/ 8 November 1996

Judge slams public service

The new Labour Court’s president says the Public Works Department’s motto should be `we do not serve; we sleep’, report Marion Edmunds and Mungo Soggot

THE Judge President of South Africa’s new Labour Court, Judge John Myburgh, has slammed the Judicial Services Commission (JSC) and has savaged the government for ineptitude in implementing the new Labour Relations Act.

Accusing the JSC of treating a candidate for the bench like a “skelm” and ridiculing the Public Works Department – whose motto, he said, should be “we do not serve; we sleep” – the judge said the public service had failed the new Labour Court in every respect.

Addressing labour lawyers in Cape Town this week, Myburgh described his struggle to find a suitable venue for the seat of the Labour Court in Johannesburg as “extremely painful” and said between July and November nothing had been done to find a venue in Durban. A building had been found in Cape Town, but construction had come to a halt in early August for lack of a building contract between the builders and the government.

“I have accused the Public Works Department of gross incompetence … It’s an open question as to whether they are incompetent or are being subversive,” he said.

Myburgh said pamphlets explaining the workings of the new Labour Court which had been given to the government printers were not yet ready. Instead, Myburgh offered labour lawyers a photostat which he was distributing personally on an information tour around the country.

Myburgh’s other complaints included a gripe that the government had taken 10 weeks to translate the rules of the court into Afrikaans. “We thought the minister of justice had heard a fanfare when we had them ready on July 23. He didn’t and it has taken until October 14 to have them published.”

Myburgh also criticised the Labour Relations Act for making it so difficult to find suitable judges for the Labour Court and the Labour Appeal Court.

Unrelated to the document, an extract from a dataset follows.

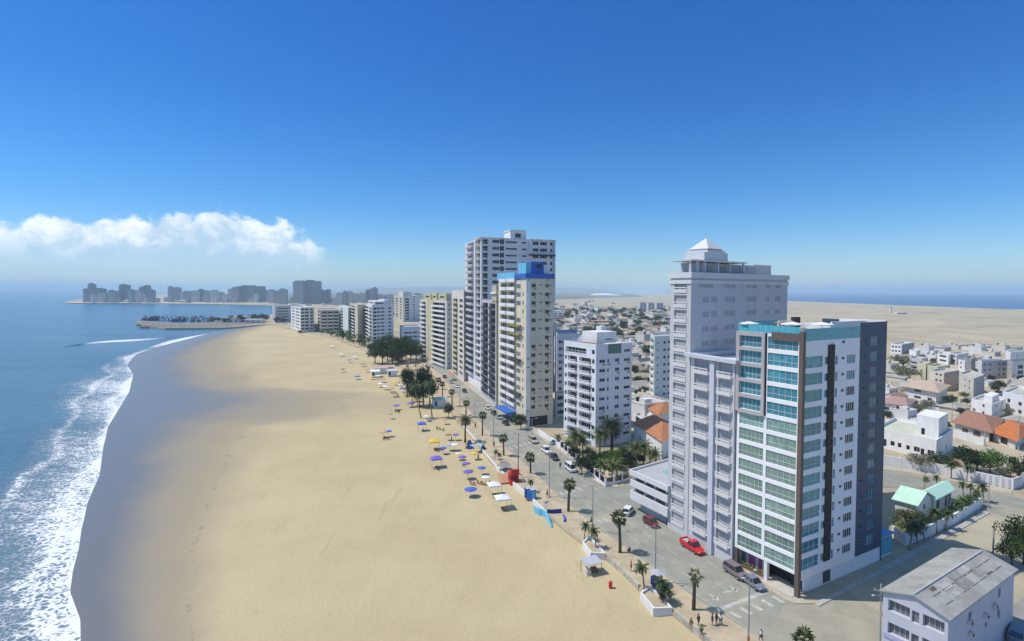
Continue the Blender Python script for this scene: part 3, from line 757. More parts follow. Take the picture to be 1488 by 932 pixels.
def umbrella(name,label,loc,r,h,fm,group=None,n=8,rz=0,drop=.28,pole=wood,cat='umbrella'):
    t=thing(name,label,cat,loc,rz,group)
    a=MB(); 
    for k in range(n):
        p=[(r*math.cos(6.2832*(k+j)/n),r*math.sin(6.2832*(k+j)/n)) for j in (0,1)]
        a.poly([(p[0][0],p[0][1],h-r*drop),(p[1][0],p[1][1],h-r*drop),(0,0,h)])
        a.poly([(p[1][0],p[1][1],h-r*drop),(p[0][0],p[0][1],h-r*drop),(p[0][0],p[0][1],h-r*drop-.16),(p[1][0],p[1][1],h-r*drop-.16)])
    a.build('canopy',fm,t,local=True)
    a=MB(); a.tube([(0,0,0),(0,0,h+.06)],.04,6); a.build('pole',pole,t,local=True)
    return t
for (u_,v_,r_),lb in zip(((1.2,-1.2,1.6),(6.8,-5.2,1.9),(10.5,-8.,1.9)),('white parasol by the corner of the glass terrace railing','white parasol beside the potted plants on the tower terrace','white parasol on the tower terrace nearest the brown pillar')):
    umbrella('parasol',lb,frB(u_,v_,ZT-.94),r_,2.6,whitef,'white parasols on the tower terrace',drop=.2)
br=thing('terrace_bar','wooden arched bar counter on the terrace of the new tower','bar',frB(7.5,-1.6,ZT-.94),rz)
a=MB(); a.box(7.2,11.2,-2.5,-2.1,ZT-.94,ZT+.2,0,frB); a.build('counter',wood,br)
a=MB(); a.box(7.,11.4,-2.8,-1.6,ZT+1.2,ZT+1.4,0,frB); a.build('bar_roof',M('light_wood',(.45,.3,.16),.7,.2,2),br)
for k in range(5): a=MB(); a.box(7.2+k,7.35+k,-2.7,-2.5,ZT-.94,ZT+1.2,0,frB); a.build('post',wood,br)
leafd=M('dark_leaves',(.035,.065,.018),.8,.4,1.5)
for k,(x,y) in enumerate(((5.,-6.2),(7.4,-7.2),(3.,-1.4))):
    t=thing('potted_plant',['bushy potted plant on the terrace between two white parasols','bushy potted plant by the front railing of the tower terrace','bushy potted plant beside the terrace corner parasol'][k],'plant',frB(x,y,ZT-.94))
    a=MB(); a.tube([(0,0,0),(0,0,.5)],[.25,.35],8); a.build('pot',brown,t,local=True)
    a=MB()
    for i in range(130):
        d=Vector((R.gauss(0,1),R.gauss(0,1),R.gauss(.3,.8))).normalized()*R.uniform(.3,.75); s=.22; q=Vector((R.gauss(0,1),R.gauss(0,1),R.gauss(0,1))).normalized()*s
        c=d+Vector((0,0,.95)); a.poly([c,c+q,c+q.cross(d).normalized()*s+q*.5])
    a.build('foliage',leafd,t,local=True)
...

Disputes between the National Economic, Development and Labour Council (Nedlac) and the JSC, he said, had delayed appointments by 10 weeks.

“So it was not a disaster, but it was potentially a disaster … the Act could not be implemented for 10 weeks, the candidates had to wait 10 weeks without knowing if they were to change their careers,” he said.

There appears to be no love lost between Myburgh and the JSC. He accused it of having ridden roughshod over Nedlac nominations for Labour Court judges and of being too adversarial in its approach to candidates.

“In one interview, the JSC interviewed a candidate as if he were a skelm and reduced him to tears. This was another problem. We are trying to meet with the new chief justice to discuss a modus vivendi for the JSC,” he said.

The new Labour Court will serve alongside the Commission for Conciliation, Mediation and Arbitration (CCMA), the lynchpin of the new Act which comes into effect on November 11. The CCMA, which will administer the mediation and arbitration of labour disputes, will be the first port of call for opposing parties, with the Labour Court there to serve opponents whose disputes cannot be solved through conciliation.

The CCMA, which will be headed by top mediator Charles Nupen, has also had some teething problems including a budget cut, but has had more luck setting up an infrastructure than the Labour Court.